Huawei makes divorce from Android official with HarmonyOS NEXT launch
OS Architecture & Technical Aspects
- HarmonyOS NEXT is described as a microkernel, multiserver OS, apparently distinct from Linux and traditional Android.
- Kernel reported as ~90k LOC in a restricted C subset, with >1M LOC of decoupled services assembled per-device.
- Uses mechanisms like SELinux, seccomp, namespaces and a custom “capability system” for IPC and access control.
- Some discussion whether it’s derived from Minix 3 or greenfield; links to Huawei’s OSDI slides suggest a non-Minix, non-Unix-like design.
- App languages include C/C++, Java, ArkTS, Rust, and Huawei’s own languages, but it’s unclear which are implementation vs app SDK languages.
Break from Android & Comparison to Fuchsia
- HarmonyOS NEXT drops Android app support, making it more than an Android skin.
- Several see this as existential for Huawei after US sanctions and loss of Google Play/Services.
- Comparisons to Google’s Fuchsia: some argue Fuchsia stalled as an internal career project with limited deployment; others say it has no strong business case yet.
- Some think Harmony could end up “better than Linux” for certain devices; others expect shortcuts and security holes due to single-vendor hardware+OS pressure.
China-First Strategy & App Ecosystem
- Huawei currently targets China only; outside China, lack of local apps, language barriers, and banking/government apps are seen as blockers.
- In China, super-apps (WeChat, Douyin, etc.) and state promotion are expected to drive adoption; some claim most domestic firms will adapt.
- Outside China, many doubt smaller market share justifies ports, especially for critical apps like payments and IDs.
Security, Surveillance & Trust
- Strong concern that a closed, state-aligned Chinese OS deepens surveillance; others counter that Western OSes and US-aligned corporations also surveil heavily.
- Some argue users can at least “choose their spyware,” preferring to avoid Chinese vendors; others say everyone spies, distinctions are marginal.
Developer Experience & Openness
- OpenHarmony exists as an open-source base, but HarmonyOS NEXT itself is seen as more proprietary.
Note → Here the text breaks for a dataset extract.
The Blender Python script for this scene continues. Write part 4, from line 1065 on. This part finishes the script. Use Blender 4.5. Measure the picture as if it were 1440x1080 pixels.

Relationship between them is somewhat unclear.
- Multiple comments criticize Huawei’s onboarding, documentation, and dev portals as painful, especially for non-Chinese speakers.
Wider Impact & Geopolitics
- Sanctions are framed as having forced Huawei (and China broadly) to innovate toward self-sufficiency in OSes, chips, and PCs.
- Some welcome a third major mobile/desktop platform and more global OS competition; others stress this mainly benefits China and has uncertain impact on US interests.